Financial Education has entered the curriculum – but will it be enough?

“It’s a national disgrace that in the 20 years since introducing student loans, we’ve educated our youth into debt when they go to university, but never about debt”, says an e-petition to the government – one which has gathered 118,875 signatures.

Now, I’m not sure I would go far as to say that the lack of financial education in the school curriculum is a “national disgrace”, but the petitioners do have a point. Young people are growing up in an increasingly complex financial world – phone contracts, tuition fees and credit cards are quickly becoming everyday obstacles in the life of the teenager.

And it’s clearly a problem. 96% of British teens say that they worry about money on a daily basis, and no wonder: according to the OECD, in Britain 52% of teenagers will be in debt by the time they are 17!

Furthermore, apparently two-thirds of all people in the UK feel too confused to make the right choices about their money.

People. Not just children… Imagine how they feel!

Thankfully, there are signs of progress in the right direction. Initiatives such as pfeg, RedSTART and MyBnk are providing school children with informative, hands-on education about money: how to get it, how to keep it and how to grow it. And whilst these organisations are clearly doing a sterling job at engaging minds and ambitions, there is simply not scope for enough school children to be reached.
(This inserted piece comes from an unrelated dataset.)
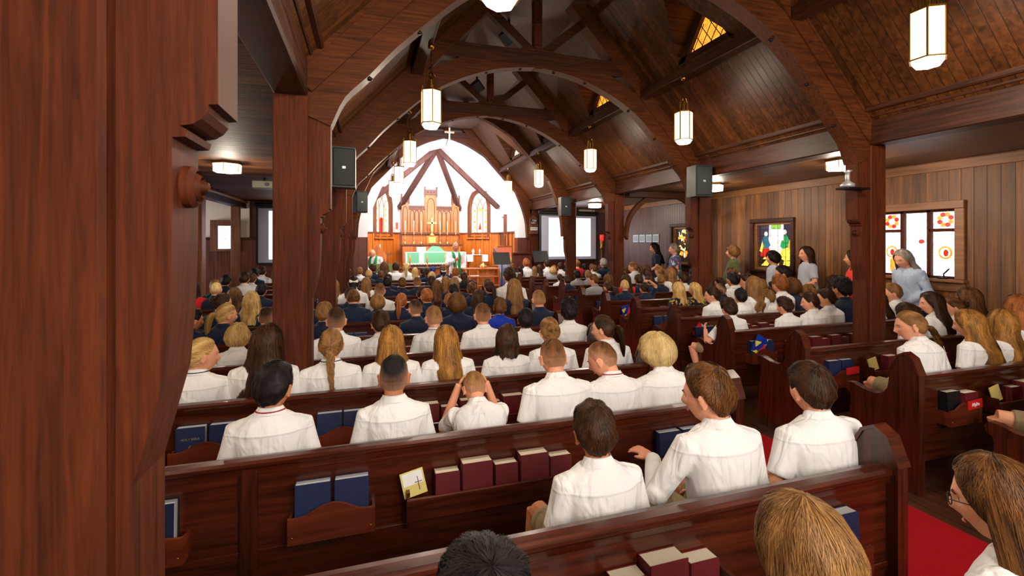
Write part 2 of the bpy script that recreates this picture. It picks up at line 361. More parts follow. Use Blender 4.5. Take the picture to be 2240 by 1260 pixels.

Here is where the government has stepped in: financial education is making its way into the school curriculum this month to much approval. In ‘maintained’ schools (those that follow the national curriculum), youngsters (5-14-year-olds) will learn financial literacy as part of maths classes, and 11-16s will be taught financial education on a cross-curricular basis, grounded primarily in maths and citizenship lessons.

There are natural limitations to this initiative. Only around 50% of schools in the UK will be obliged to follow the government curriculum – academies and private schools will not. There is potentially a risk of overcrowding an already packed school Citizenship curriculum, not leaving room for more than a few hours per term of financial education. So the question is, can adding financial education to the school curriculum deliver the desired outcome: can it make young people feel confident about managing their financial future?

The concerns are legitimate, but this is an early stage in the development of this initiative. Plus, they do not take into account the wider context of the push to increase financial literacy in the UK. RedSTART, MyBnk and others will grow more and more important in helping those schools and academies that are not bound to the government curriculum to establish their own financial education programs – although their resources are limited, the increasing importance of financial education will hopefully lead to an increase in awareness of and investment in them. Vitally, they take young people away from the classroom, into a world in which they can see the real importance of making good financial choices.

This is what is most important about the curriculum change: rather than just adding another subject to be studied in school for yet another exam, people should be shown the impact that their financial knowledge and decisions will have on their future – something that is just as valuable as any qualification. Schools may only be able to dedicate a few hours per term to this topic, but what we have found at RedSTART is that this is all that is needed to give young people the enthusiasm to take control of their own futures.